Democrats don’t want you to know about the suspected terrorist the Biden administration released at the southern border. Mind you, the terrorist was in custody, and Biden’s administration let him walk out the door. His name is Isaam Bazzi, and Republicans are trying to understand why the Lebanese-born suspected terrorist now hailing from the failed socialist state of Venezuela was allowed to go free. The Federalist’s Todd Bensman writes:
AUSTIN, Texas –On Feb. 16, Republican Congress members asked House Democrats for permission to hold a hearing about a decision to release a suspected Islamist terrorist who in November swam the Rio Grande into Texas.
Rep. Andy Biggs, R-Ariz., ranking member of the Subcommittee on Crime, Terrorism and Homeland Security, penned the request to subcommittee Chair Sheila Jackson Lee, D-Texas, in part on grounds that “There is no known case in which a foreign national who pinged on a terror watch list was simply released on his own recognizance. The facts in the case strongly suggest that the Biden Administration failed to follow appropriate protocols with respect to suspected terrorists.”
Eight GOP lawmakers on the subcommittee signed the letter. But it appears House Democrats are not as interested. An aide in the congressman’s office said they’ve heard nothing: “They’re ignoring us.” Two of my own emailed requests to Lee’s spokesperson went unanswered.
The silent treatment should come as no surprise in this era of sharp partisanship. The GOP co-signatories probably understood this when they sent the letter. But they had to send it anyway because the case at the root of this partisan kerfuffle is too serious for stupid swordsmanship.
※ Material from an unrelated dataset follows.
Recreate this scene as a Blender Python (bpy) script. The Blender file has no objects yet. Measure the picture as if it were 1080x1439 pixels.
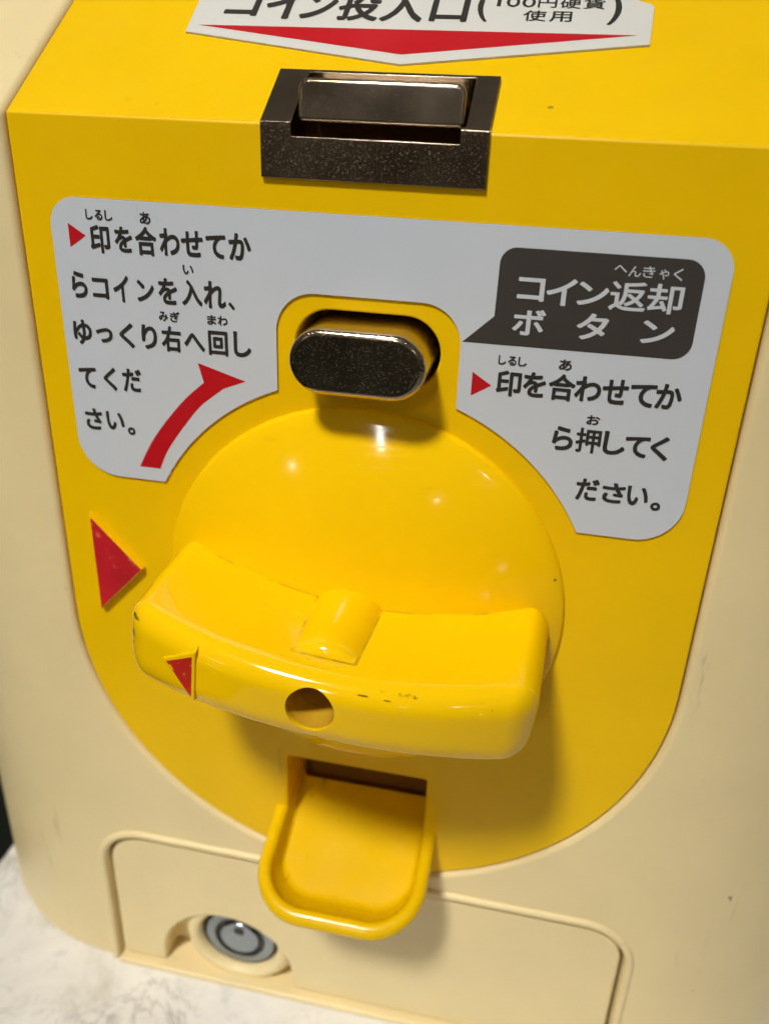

This one deserves a real hearing, perhaps an inspector general investigation, and media inquiry as the objectively non-partisan homeland security matter this is.
The case of Lebanon-born Venezuelan Issam Bazzi’s release into the American interior is just the latest such incident that raises serious questions. Chief among them is whether the historic mass-migration crisis at the U.S. southern border has seriously degraded national security.
How This Terrorist Suspect Was Set Free
Bazzi was among a swell of Venezuelans who began crossing the Rio Grande in escalating numbers last November on word that the United States was handing out free passes into the interior. Some 25,000 turned themselves in at the border in December and another 22,000 did in January. According to leaked Department of Homeland Security documents in my possession, Bazzi flew with his wife and daughter to Monterrey, Mexico, in early November, then swam the river into Brownsville, Texas.
His name and fingerprints flagged him as on the FBI’s terrorism watch list, so a mistaken identity is unlikely. In the lexicon of U.S. Customs and Border Protection, Bazzi is described in the documents as a “Category 5 group member,” which can mean not considered armed and dangerous. But one of the government documents noted Bazzi’s file “contains substantive high side derogatory information.”
As I explain in my book, “America’s Covert Border War,” danger level is irrelevant for what is supposed to happen with any border-crossing terrorist group member on the FBI’s watch list. The U.S. Citizenship and Immigration Services website notes that “generally, any individual who is a member of a ‘terrorist organization’ … is ‘inadmissible and is ineligible for most immigration benefits.”
FBI agents operating in line with established post-9/11 protocols interrogate watch-listed migrants and others from countries of national security interest who cross the southern border and end up in Immigration and Customs Enforcement detention centers. That happened when Bazzi was flagged as a suspected terrorist in Brownsville, Texas, after his crossing. But then the process went off the rails.
After interviewing Bazzi, the FBI cited “highly derogatory information” in deciding he was a flight risk and recommended ICE keep the 50-year-old Venezuelan in custody. Typically, migrants suspected of terrorism are deported to their home countries, even if they have no “highly derogatory” intelligence information on their records and don’t pose a flight risk, as the FBI said of Bazzi.
Granted, the United States could not have deported Bazzi to Venezuela because of American diplomatic estrangement with the Nicolas Madura regime. But DHS would have known that the Biden administration was working on an agreement with Colombia to air-deport Venezuelan border-jumpers there. Starting January 31, the United States began deporting Venezuelans to Colombia under that agreement.
But Bazzi was not in custody for that to happen. Something so far off the grid as to defy belief happened instead. ICE headquarters in Washington D.C. ordered Bazzi released into the United States on his own recognizance to pursue an asylum claim in Michigan, where he had family, according to the DHS documents.